Crowd Sourced Knowledge: Netflix Prize Won?
Log in to Netflix and rate a movie you watched on a scale of one to five and Netflix’ computers will try to suggest other titles you’re likely to rank the same way. This algorithmic pairing process has been marketed as a key differentiator between Netflix movie rental service and that of competitors. It’s been touted as an achievement.
For two and a half years, Netflix challenged the public to try and create a better mousetrap. A million dollar prize was dangled as bait for the first person (or team) to create a program capable of beating Netflix’ Cinematch algorithm by a margin of ten percent or better. Nobody succeeded. Developers inched close but couldn’t quite hit the mark. Seven percent, eight percent, nine…but not ten. The so called "Netflix Prize" went unclaimed. Until now, that is.
On Friday, a group created from a combination of four independent teams that had been vying for the prize submitted a solution that they claim resulted in a 10.05% improvement over Netflix’ Cinematch ranking algorithm.
Once validated, the team’s result will start a thirty day countdown in which other participants can submit their competing solutions too.
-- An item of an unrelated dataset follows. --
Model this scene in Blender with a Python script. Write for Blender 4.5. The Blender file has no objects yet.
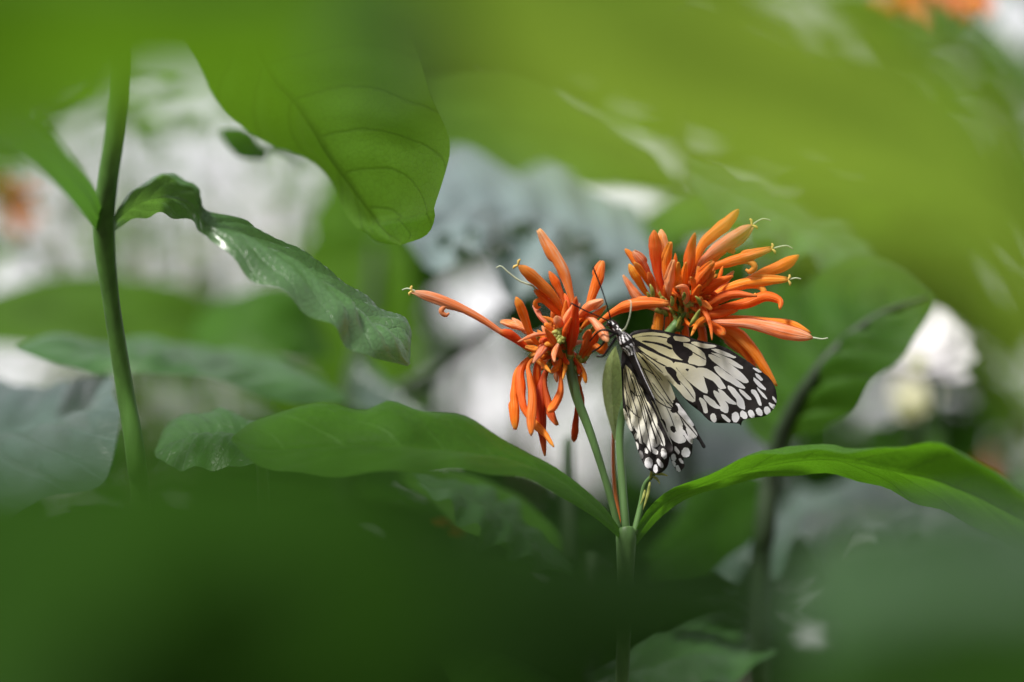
import bpy, math, random
from mathutils import Vector, noise
from mathutils.geometry import delaunay_2d_cdt
random.seed(7)
SC = bpy.context.scene
COL = SC.collection
# ---------------------------------------------------------------- camera frame
PITCH = math.radians(6.0)
CAM = Vector((0, 0, 1.30))
F = Vector((0, math.cos(PITCH), math.sin(PITCH)))
U = Vector((0, -math.sin(PITCH), math.cos(PITCH)))
R = Vector((1, 0, 0))
K = 36.0 / 1024 / 100
FOCUS = 1.065
def P(px, py, d=FOCUS):
    return CAM + F * d + R * ((px - 512) * K * d) + U * ((341 - py) * K * d)
def PX(d=FOCUS):            # metres per pixel at a depth
    return K * d
# ---------------------------------------------------------------- materials
def mat(name):
    m = bpy.data.materials.new(name); m.use_nodes = True
    nt = m.node_tree
    for n in list(nt.nodes): nt.nodes.remove(n)
    out = nt.nodes.new('ShaderNodeOutputMaterial')
    return m, nt, out
def N(nt, t, **kw):
    n = nt.nodes.new(t)
    for k, v in kw.items():
        if k.startswith('i_'):
            key = k[2:]
            n.inputs[int(key) if key.isdigit() else key.replace('_', ' ')].default_value = v
        else: setattr(n, k, v)
    return n
def L(nt, a, b): nt.links.new(a, b)
def math_n(nt, op, a=None, b=None, c=None):
    n = nt.nodes.new('ShaderNodeMath'); n.operation = op
    for i, v in enumerate((a, b, c)):
        if v is None: continue
        if isinstance(v, (int, float)): n.inputs[i].default_value = v
        else: nt.links.new(v, n.inputs[i])
    return n.outputs[0]
def c4(c): return (c[0], c[1], c[2], 1)

def leaf_mat(name, col, rough=0.42, transl=0.35, tcol=None, veins=9, vein_dark=False, spec=0.5, slope=0.22, bump=0.5, coat=0.0):
    m, nt, out = mat(name)
    uv = N(nt, 'ShaderNodeUVMap'); sep = N(nt, 'ShaderNodeSeparateXYZ'); L(nt, uv.outputs[0], sep.inputs[0])
    u = sep.outputs[0]
    v = math_n(nt, 'ABSOLUTE', math_n(nt, 'SUBTRACT', math_n(nt, 'MULTIPLY', sep.outputs[1], 2.0), 1.0))
    vp = math_n(nt, 'POWER', v, 1.35)
    t = math_n(nt, 'MULTIPLY', math_n(nt, 'SUBTRACT', u, math_n(nt, 'MULTIPLY', vp, slope)), float(veins))
    tcv = N(nt, 'ShaderNodeTexCoord'); wn = N(nt, 'ShaderNodeTexNoise'); wn.inputs['Scale'].default_value = 28; wn.inputs['Detail'].default_value = 3
    L(nt, tcv.outputs['Object'], wn.inputs['Vector'])
    t = math_n(nt, 'ADD', t, math_n(nt, 'MULTIPLY', math_n(nt, 'SUBTRACT', wn.outputs[0], .5), .55))
    fr = math_n(nt, 'FRACT', t)
    dist = math_n(nt, 'ABSOLUTE', math_n(nt, 'SUBTRACT', fr, 0.5))     # 0 on a lateral vein
    lat = math_n(nt, 'SMOOTHSTEP' if False else 'SUBTRACT', 1.0, math_n(nt, 'MINIMUM', math_n(nt, 'MULTIPLY', dist, 14.0), 1.0))
    mid = math_n(nt, 'SUBTRACT', 1.0, math_n(nt, 'MINIMUM', math_n(nt, 'MULTIPLY', v, 22.0), 1.0))
    vein = math_n(nt, 'MAXIMUM', lat, mid)
    tc = N(nt, 'ShaderNodeTexCoord')
    # tertiary network
    vo = N(nt, 'ShaderNodeTexVoronoi', feature='DISTANCE_TO_EDGE'); vo.inputs['Scale'].default_value = 430
    L(nt, tc.outputs['Object'], vo.inputs['Vector'])
    net = math_n(nt, 'MINIMUM', math_n(nt, 'MULTIPLY', vo.outputs['Distance'], 9.0), 1.0)
    no = N(nt, 'ShaderNodeTexNoise'); no.inputs['Scale'].default_value = 34; no.inputs['Detail'].default_value = 5
    L(nt, tc.outputs['Object'], no.inputs['Vector'])
    nb = N(nt, 'ShaderNodeTexNoise'); nb.inputs['Scale'].default_value = 160; nb.inputs['Detail'].default_value = 3
    L(nt, tc.outputs['Object'], nb.inputs['Vector'])
    ramp = N(nt, 'ShaderNodeValToRGB')
    ramp.color_ramp.elements[0].position = 0.32; ramp.color_ramp.elements[1].position = 0.7
    ramp.color_ramp.elements[0].color = c4([x * 0.72 for x in col])
    ramp.color_ramp.elements[1].color = c4([min(1, x * 1.25) for x in col])
    L(nt, no.outputs[0], ramp.inputs[0])
    vc = [x * 0.45 for x in col] if vein_dark else [min(1, x * 1.6 + 0.02) for x in col]
    mx = N(nt, 'ShaderNodeMix', data_type='RGBA'); L(nt, math_n(nt, 'MULTIPLY', math_n(nt, 'MAXIMUM', math_n(nt, 'MULTIPLY', lat, 0.5), mid), 0.75), mx.inputs[0])
    L(nt, ramp.outputs[0], mx.inputs[6]); mx.inputs[7].default_value = c4(vc)
    mx2 = N(nt, 'ShaderNodeMix', data_type='RGBA', blend_type='MULTIPLY'); mx2.inputs[0].default_value = 0.22
    L(nt, mx.outputs[2], mx2.inputs[6])
    cmb = N(nt, 'ShaderNodeCombineColor'); 
    for i in range(3): L(nt, net, cmb.inputs[i])
    L(nt, cmb.outputs[0], mx2.inputs[7])
    h = math_n(nt, 'ADD', math_n(nt, 'MULTIPLY', vein, -0.9), math_n(nt, 'ADD', math_n(nt, 'MULTIPLY', net, 0.35), math_n(nt, 'MULTIPLY', nb.outputs[0], 0.15)))
    bp = N(nt, 'ShaderNodeBump'); bp.inputs['Strength'].default_value = bump; bp.inputs['Distance'].default_value = 0.0006
    L(nt, h, bp.inputs['Height'])
    pr = N(nt, 'ShaderNodeBsdfPrincipled'); L(nt, mx2.outputs[2], pr.inputs['Base Color'])
    rr = math_n(nt, 'ADD', math_n(nt, 'MULTIPLY', no.outputs[0], 0.25), rough - 0.12)
    L(nt, rr, pr.inputs['Roughness']); pr.inputs['Specular IOR Level'].default_value = spec
    pr.inputs['Coat Weight'].default_value = coat; pr.inputs['Coat Roughness'].default_value = 0.25
    L(nt, bp.outputs[0], pr.inputs['Normal'])
    tr = N(nt, 'ShaderNodeBsdfTranslucent')
    tcol = tcol or (min(1, col[0] * 2.6), min(1, col[1] * 2.6), col[2] * 0.9)
    mt = N(nt, 'ShaderNodeMix', data_type='RGBA', blend_type='MULTIPLY'); mt.inputs[0].default_value = 0.85
    mt.inputs[6].default_value = c4(tcol)
    dv = math_n(nt, 'SUBTRACT', 1.0, math_n(nt, 'MULTIPLY', math_n(nt, 'MAXIMUM', math_n(nt, 'MULTIPLY', lat, 0.6), mid), 0.5))
    cm2 = N(nt, 'ShaderNodeCombineColor')
    dv2 = math_n(nt, 'MULTIPLY', dv, math_n(nt, 'ADD', math_n(nt, 'MULTIPLY', net, 0.10), 0.90))
    for i in range(3): L(nt, dv2, cm2.inputs[i])
    L(nt, cm2.outputs[0], mt.inputs[7]); L(nt, mt.outputs[2], tr.inputs[0])
    ms = N(nt, 'ShaderNodeMixShader'); ms.inputs[0].default_value = transl
    L(nt, pr.outputs[0], ms.inputs[1]); L(nt, tr.outputs[0], ms.inputs[2]); L(nt, ms.outputs[0], out.inputs[0])
    return m

def simple(name, col, rough=0.5, scale=120, vary=0.25, transl=0.0, bump=0.2, spec=0.5, col2=None, coat=0, stretch=None):
    m, nt, out = mat(name)
    tc = N(nt, 'ShaderNodeTexCoord')
    no = N(nt, 'ShaderNodeTexNoise'); no.inputs['Scale'].default_value = scale; no.inputs['Detail'].default_value = 4
    if stretch:
        mp = N(nt, 'ShaderNodeMapping'); mp.inputs['Scale'].default_value = stretch
        L(nt, tc.outputs['Object'], mp.inputs[0]); L(nt, mp.outputs[0], no.inputs['Vector'])
    else: L(nt, tc.outputs['Object'], no.inputs['Vector'])
    ramp = N(nt, 'ShaderNodeValToRGB'); e = ramp.color_ramp.elements
    e[0].position = 0.35; e[1].position = 0.68
    e[0].color = c4([x * (1 - vary) for x in col]); e[1].color = c4(col2 or [min(1, x * (1 + vary)) for x in col])
    L(nt, no.outputs[0], ramp.inputs[0])
    bp = N(nt, 'ShaderNodeBump'); bp.inputs['Strength'].default_value = bump; bp.inputs['Distance'].default_value = 0.0005
    L(nt, no.outputs[0], bp.inputs['Height'])
    pr = N(nt, 'ShaderNodeBsdfPrincipled'); L(nt, ramp.outputs[0], pr.inputs['Base Color'])
    pr.inputs['Roughness'].default_value = rough; pr.inputs['Specular IOR Level'].default_value = spec
    pr.inputs['Coat Weight'].default_value = coat; pr.inputs['Coat Roughness'].default_value = 0.3
    L(nt, bp.outputs[0], pr.inputs['Normal'])
    if transl > 0:
        tr = N(nt, 'ShaderNodeBsdfTranslucent'); L(nt, ramp.outputs[0], tr.inputs[0])
        ms = N(nt, 'ShaderNodeMixShader'); ms.inputs[0].default_value = transl
        L(nt, pr.outputs[0], ms.inputs[1]); L(nt, tr.outputs[0], ms.inputs[2]); L(nt, ms.outputs[0], out.inputs[0])
    else: L(nt, pr.outputs[0], out.inputs[0])
    return m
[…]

At the end of the thirty days, if no better performing solution is delivered, the seven member team calling itself “Bellkor’s Pragmatic Chaos” will split the cool million – the “Netflix Prize.”
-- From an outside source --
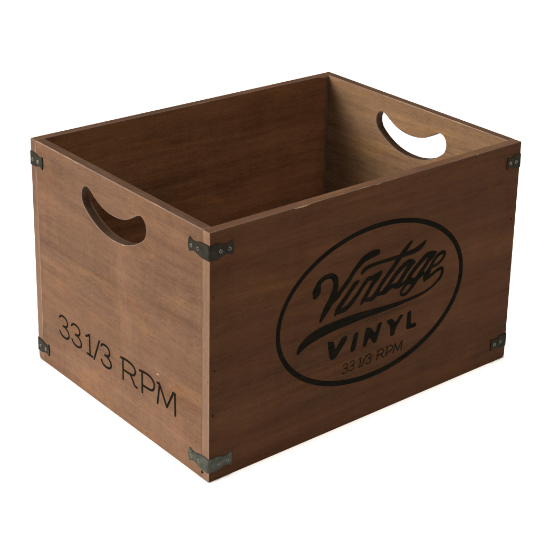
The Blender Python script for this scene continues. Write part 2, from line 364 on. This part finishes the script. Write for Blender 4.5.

Like the X Prize Foundation which came before it, and the Orteig Prize which came way before that, the Netflix Prize contest began as an experiment in collaborative, crowd-sourced research. In October 2006, Netflix offered the grand prize and $50k “progress prizes” as incentive to lure participants. A data set of 100 million movie ratings from 480,000 Netflix users was provided to get things started and Scientists and researchers, even garage tinkerers, were given free rein to figure out how to analyze the data.
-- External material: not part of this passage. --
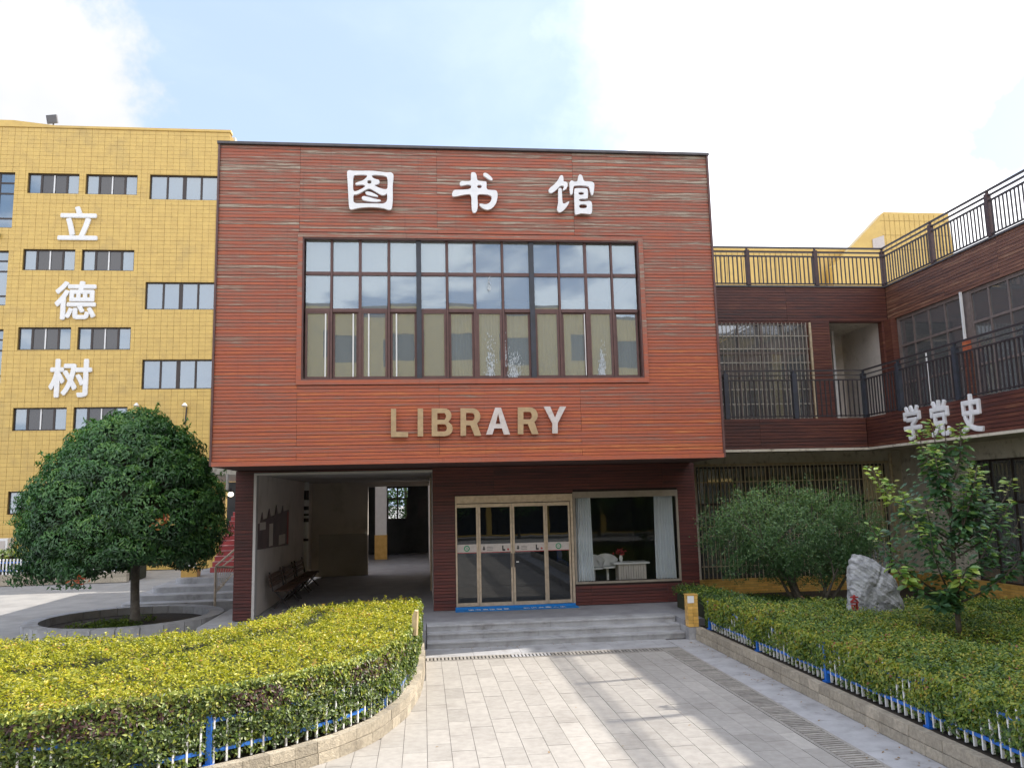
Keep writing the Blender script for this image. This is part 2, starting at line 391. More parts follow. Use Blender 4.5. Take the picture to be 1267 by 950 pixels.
def hole_wall(mb, axis, fixed, th, a0, a1, z0, z1, holes, tone=.5):
    """slab with rectangular holes, made of boxes"""
    us = sorted({a0, a1, *[min(max(h[0], a0), a1) for h in holes], *[min(max(h[1], a0), a1) for h in holes]})
    for u, v in zip(us, us[1:]):
        c = (u+v)/2; cuts = sorted([(h[2], h[3]) for h in holes if h[0] < c < h[1]])
        z = z0
        for k0, k1 in cuts:
            if k0 > z: (mb.box(u, v, fixed, fixed+th, z, k0, tone) if axis == 'x' else mb.box(fixed, fixed+th, u, v, z, k0, tone))
            z = max(z, k1)
        if z < z1: (mb.box(u, v, fixed, fixed+th, z, z1, tone) if axis == 'x' else mb.box(fixed, fixed+th, u, v, z, z1, tone))
    return mb

def chaikin(p, n=2):
    for _ in range(n):
        q = []
        for i in range(len(p)):
            a, b = p[i], p[(i+1) % len(p)]
            q += [(a[0]*.75+b[0]*.25, a[1]*.75+b[1]*.25), (a[0]*.25+b[0]*.75, a[1]*.25+b[1]*.75)]
        p = q
    return p
def curve_mesh(loops, depth, bevel=0.0):
    """filled 2-D outline with holes, thickness depth; lies in XY facing +Z"""
    c = bpy.data.curves.new('outline', 'CURVE'); c.dimensions = '2D'; c.fill_mode = 'BOTH'; c.extrude = depth/2
    for lp in loops:
        s = c.splines.new('POLY'); s.points.add(len(lp)-1); s.use_cyclic_u = True
        for i, (x, y) in enumerate(lp): s.points[i].co = (x, y, 0, 1)
    o = bpy.data.objects.new('outline', c); COL.objects.link(o); bpy.context.view_layer.update()
    me = bpy.data.meshes.new_from_object(o.evaluated_get(bpy.context.evaluated_depsgraph_get()))
    bpy.data.objects.remove(o); bpy.data.curves.remove(c); return me
def text_mesh(ch, size, depth, bold=0.0, sx=1.0):
    c = bpy.data.curves.new('txt', 'FONT'); c.body = ch; c.size = size; c.extrude = depth/2; c.offset = bold
    o = bpy.data.objects.new('txt', c); COL.objects.link(o); bpy.context.view_layer.update()
    me = bpy.data.meshes.new_from_object(o.evaluated_get(bpy.context.evaluated_depsgraph_get()))
    bpy.data.objects.remove(o); bpy.data.curves.remove(c); return me
def place_mesh(me, mat, name, parent, M4, label=None):
    me.transform(Matrix.Translation(-wloc(parent)) @ M4 if parent else M4)
    me.materials.clear(); me.materials.append(mat)
    return link(name, me, parent, label=label)
def fit_text(ch, mat, name, parent, a0, a1, z0, z1, plane, fixed, depth=.05, bold=0.0):
    """glyph fitted to a rectangle; plane 'y' faces -Y, plane 'x' faces -X (a0 is its left end).
    strokes are thickened by stacking shifted layers of the glyph, each a hair deeper than the next"""
    me = text_mesh(ch, 1.0, .01)
    n = len(me.vertices); co = np.empty(n*3); me.vertices.foreach_get('co', co); co = co.reshape(-1, 3)
    x0, x1, y0, y1 = co[:, 0].min(), co[:, 0].max(), co[:, 1].min(), co[:, 1].max()
    V_, F_ = [], []; polys = [tuple(p.vertices) for p in me.polygons]; bpy.data.meshes.remove(me)
    sh_ = [(0, 0)]+([(bold*cos(k*pi/4), bold*sin(k*pi/4)) for k in range(8)] if bold else [])
    for q, (ox, oy) in enumerate(sh_):
        b = len(V_)
        for (x, y, z) in co:
            u = a0+(x+ox-x0+bold)/(x1-x0+2*bold)*(a1-a0); w = z0+(y+oy-y0+bold)/(y1-y0+2*bold)*(z1-z0)
            d = -depth if z > 0 else 0
            d += q*.0012*(1 if z > 0 else 0)
            V_.append((u, fixed+d, w) if plane == 'y' else (fixed+d, u, w))
        F_ += [tuple(b+i for i in p) for p in polys]
    me = bpy.data.meshes.new(name); me.from_pydata([tuple(float(c) for c in v) for v in V_], [], F_)
    return place_mesh(me, mat, name, parent, Matrix.Identity(4))

# ------------------------------------------------------------------ ground
gz = MB().box(-400, 400, -300, 500, -.6, -.02).build('ground', ASPH, kind='structure')
ZP = .36; YB = 19.3; YA = 17.0
XL, XR, ZT, ZB = -4.27, 6.52, 10.55, 3.67
# paving: tiles in straight columns, cross joints staggered from column to column
pav = link('plaza_paving', MB().box(-2.6, 5.45, -3, 16.45, -.3, -.006).mesh('plaza_paving', TJOINT), kind='structure')
cw = .2805; items = []
r = random.Random(3)
def left_bound(y):   # left edge of the paving = foot of the curved bed kerb
    pts = [(16.6, .03), (14.1, .03), (12.7, -.04), (11.5, -.22), (10.5, -.54), (9.95, -.90), (9.5, -1.35), (9.05, -1.95), (8.6, -2.7)]
    if y >= pts[0][0]: return pts[0][1]
    for (a, b), (c, d) in zip(pts, pts[1:]):
        if c <= y <= a: return b+(d-b)*(a-y)/(a-c)
    return -2.6
for i in range(-9, 16):
    x0 = .03+i*cw; x1 = x0+cw
    if x0 > 4.44: break
    x1 = min(x1, 4.46)
    y = 15.25-(.32 if i % 2 else 0)+r.uniform(-.03, .03); first = 15.25
    while y > -2.5:
        y0 = y-.63
        if left_bound((y+y0)/2) < x1-.02 and left_bound(y0) < x1:
            items.append((x0, x1, y0, first if first else y, r.gauss(.5, .22)))
        first = None; y = y0
items.sort(key=lambda k: -k[2] if k[2] < 7 else -100+k[2]*0)
vis = [k for k in items if k[3] > 7.6]; hid = [k for k in items if k[3] <= 7.6]
vis.sort(key=lambda k: k[2])
rest = MB()
for n_, (x0, x1, y0, y1, tn) in enumerate(vis+hid):
    g = .0028; h = r.uniform(-.0015, .0015)
    if n_ < 300: link('paving_tile', MB().box(x0+g, x1-g, y0+g, y1-g, -.004, .004+h, tn).mesh('paving_tile', TILE), pav)
    else: rest.box(x0+g, x1-g, y0+g, y1-g, -.004, .004+h, tn)
link('paving_tiles_beyond', rest.mesh('paving_tiles_beyond', TILE), pav, kind='stuff')
# apron between drain and right kerb, slabs
apr = MB()
y = 16.4
while y > -3:
    L = r.uniform(.8, 1.3); link('apron_slab', MB().box(4.86, 5.415, y-L+.005, y, -.004, .006, r.random()).mesh('apron_slab', CONC), pav); y -= L
y0s = 15.62
k = 0
x = .03
while x < 4.86:
    link('apron_slab', MB().box(x, min(x+.9, 4.85)-.005, y0s, 16.49, -.004, .006, r.random()).mesh('apron_slab', CONC), pav); x += .9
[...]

The challenge: a 10% or better improvement. If a customer rated a movie with four stars, a new algorithm would have to suggest another title likely to be ranked similarly by the same viewer. The winning solution had to beat Netflix’ existing process (called Cinematch) by no less than ten percent.
Almost immediately, submissions rolled in. It took only days before one topped Cinematch but the margin of improvement was barely better than 1%. Ten percent was far off. It took a year before competitors started to get close, reaching as high as 8%. But the closer the teams got to the 10% threshold, the smaller their incremental improvements became. Two years in, leading entrants toiled for improvements in the range of tenths of a percentage point. 2007’s best solution topped Cinematch by 8.43%. 2008’s top entry managed to improve to 9.44%. It took the first six months of 2009 for Bellkor’s Pragmatic Chaos to push the bar another .61% and cross the mythic milestone.
More than 50k entries were submitted in pursuit of the award.
The tentatively victorious team, whose seven members span the globe, will know for certain if they’ve won on July 26th. Assuming they have and tabulating the costs, it’s probably safe to say Netflix got a bargain: seven elite researchers including two from AT&T Research and one from Yahoo Research, all working for two and half years? (UPDATE: the team’s profile is here)
If these researchers had been working in-house, at a salary of a $100k each, plus benefits and operational overhead, Netflix could easily have paid two to five times what it’s doling out in prize money (and with no guarantee of results).
Crowd-sourced solutions won’t work for every problem. There are security concerns and licensing issues to consider in a for-profit environment. But here, in the tradition of the Orteig Prize and X Prize, Netflix found a way to harness the insight and innovation of many, for the price of a few. The company bought the insight of thousands of researchers and a winning solution for far less than the cost of a proprietary team focused solely on the problem.
In exchange for the money it pays out, Netflix will get a non-exclusive license to use the discovery.